PUBLIC SERVICE ANNOUNCEMENT:
if you dont want other people knowing about your private/potentially embarrassing personal business pick a more private location where people wont hear you and then proceed to blog about it...just say'n.
anywhoo one of the girls divulged about her love life (or lack there of). From the sounds of it, she has many guy friends whom many of try to flirt with her. She seemed confused and just didnt understand why they were acting the way they were. Now im not a relationship expert or anyting, but i felt like i had some advice to give her.
1) This may upset many people/i know many have strong feelings about this topic BUT this is my blog so i can voice my own opinion (if you have a different standpoint blogs are free so make your own and say whatever you like)So here it goes: i think it is near impossible for guys and girls to be just friends..there i said it. For girls (my self included)we may try to convince our selves otherwise, but lets be honest, thats bologna. Many times when i tried to be just friends with guys, i talked myself out of seeing the signs that a guy liked me.
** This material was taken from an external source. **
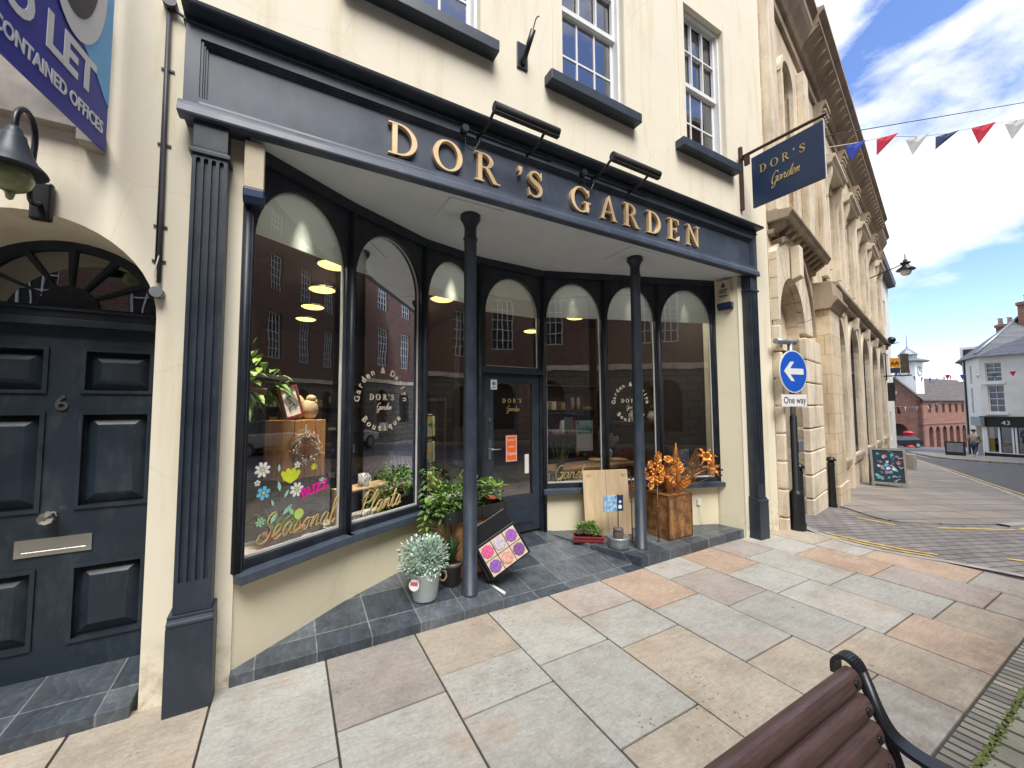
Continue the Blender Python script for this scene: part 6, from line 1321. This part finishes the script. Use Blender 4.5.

Which in the end just hurt the relationship because i didnt acknowledge feelings and unintentionally led some on. For guys, they just liked being close to a member of the opposite sex, with perhaps future hopes of getting some..be mindful this is not meant to be a generalization but just based on my experience.
Additionally, i can not count how many people i know that ended up dating/getting engaged to/married to persons whom they originally just wanted a friendship out of. And this is a good thing. Getting to know someone before those big decisions is important. God designed us to have attractions to the opposite sex, so it is no surprise when we start to view even the least likely of our friends/acquaintances/whomever of the opposite gender, in a relationship context.
2) if i had approached this young lady, i imagine myself talking to her in a slow, southern, caring yet stern voice saying "Gurl, you just need to get your head outta that gutta. No body has time for immature people. Now go find a grown a-- man who will treat you with honor and respect you and not play mind games. And also you dont need all that makeup, you are beautiful as you are."
Finding a partner who will be uplifting and supportive is super important.
But need not be in a rush! Dont feel like finding a boyfriend/girlfriend will be the answer to______ (fill in the blank). Relationships are work. Wait for God to bring someone into your life. Remember that when persons in the Bible got impatient and did things themselves, good things happened (sometimes). But when they listened to God and waited for his divine timing miraculous things happened and many people were impacted in a positive way. So let him do all the hard work, all we need to do is work on ourselves and our relationship with God, preparing ourselves for what He has in store for us.
Of course being single is not always easy, but i always had these things in mind:
while being single you can: choose whatever you want on tv, eat whatever you want, go where you want, save money, actually get studying/homework done
of course in a relationship these things dont matter as much as they once did, and you would rather/gratefully/willingly spend time with your signification other than being a free spirit and getting whatever you wanted; now you want to compromise and joyfully do things you might have thought irritating before (again not a generalization, just a possible similarity)
Discussions about this topic can go on forever, but this is just a readers digest version of what i have learned thus far I still have much much much more to learn but i welcome whatever comes next!